About

In 2024 we are re-launching Arcade Publications, taking up aspects of the previous iteration to serve new research intentions. 

Historically there has been a delineation between trade and academic publishing (in regards to markets, economic models, language preferences and production process); in recent years questions around how the academy relates to publics have challenged these practices. Research translation, impact, and researchers’ engagement with their communities have taken on greater importance and become academic imperatives. 

Arcade positions itself at this nexus: the intersection between trade and academic publishing, academia and the public. The press will explore and enable changing agendas, asking how academic research can serve our community – and how it could serve it better. 

Origin story

Arcade Publications was founded in 2007 by Rose Michael and Dale Campisi (UoM) to uncover quirky characters from Melbourne’s ‘hidden’ history.

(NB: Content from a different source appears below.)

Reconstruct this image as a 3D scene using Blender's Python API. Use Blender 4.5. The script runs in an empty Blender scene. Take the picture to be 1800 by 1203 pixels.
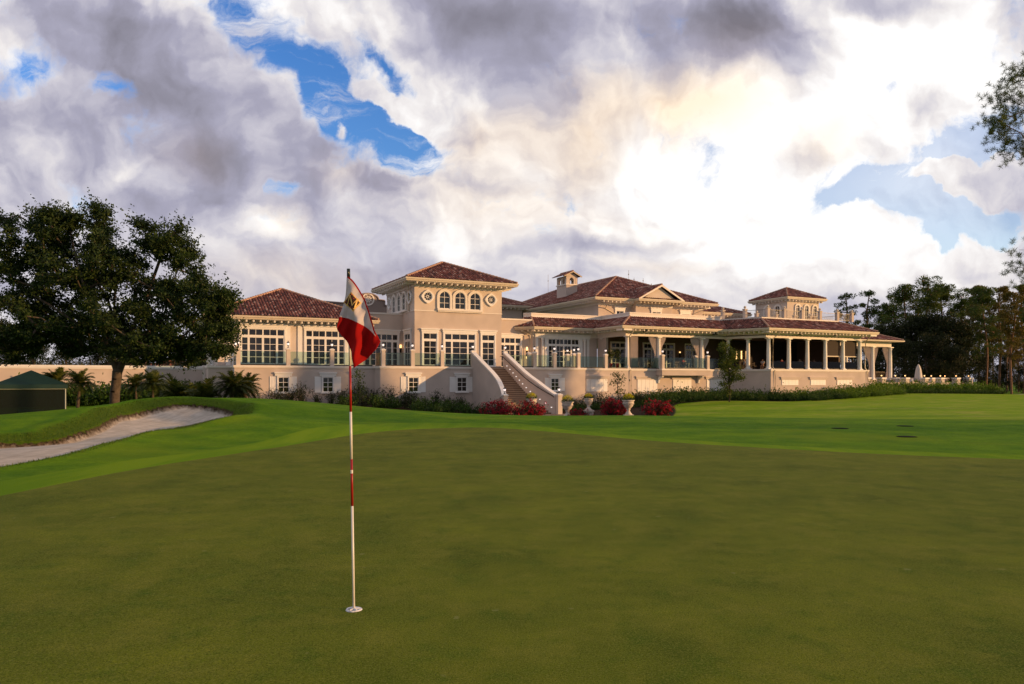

Under the motto ‘small books, big stories’ they commissioned early career writers to craft compelling, novella-length non-fiction reads. 

Inspired by the Penguin paperback model, Arcade cut production costs by publishing short-run black and white A6 titles on an unused press at Griffin, which also reduced self-distribution overheads (postage). Minimal editorial intervention and an emphasis on post-production marketing – using the book as publicity – ensured fast turnaround from manuscript to publication. The stylish, bespoke product sold well in non-book outlets, and Arcade events took off. From book ‘christenings’ to walking tours with Hidden Secrets Tours, Arcade worked with academics and historians, fiction writers and poets, La Mama performers and Madame Brussels bar. They secured grants from arts organisations, sold books at The Nicholas Building Open House nights (where they had an office), and ran a stand at Clunes Book Town.

Arcade, the brand, became what readers were buying as Rose and Dale grew a community of writer/researchers. 

The press survived for five years, the average life-cycle of a small press (The Freeth Report). During that time they published a dozen A6 paperback on characters as diverse as: EW Cole (publisher of Cole’s Funny Picture Book, proprietor of Melbourne’s first bookstore and builder of Cole’s Book Arcade); Madame Brussels (Melbourne’s infamous brothel owner); Minnie Thwaites (the baby murderer of Brunswick); Henry Savery (Australia’s first novelist). They branched out into broader histories: The Making of Modern Melbourne, and Oslo Davis’ cartoon collection Melbourne Overheard.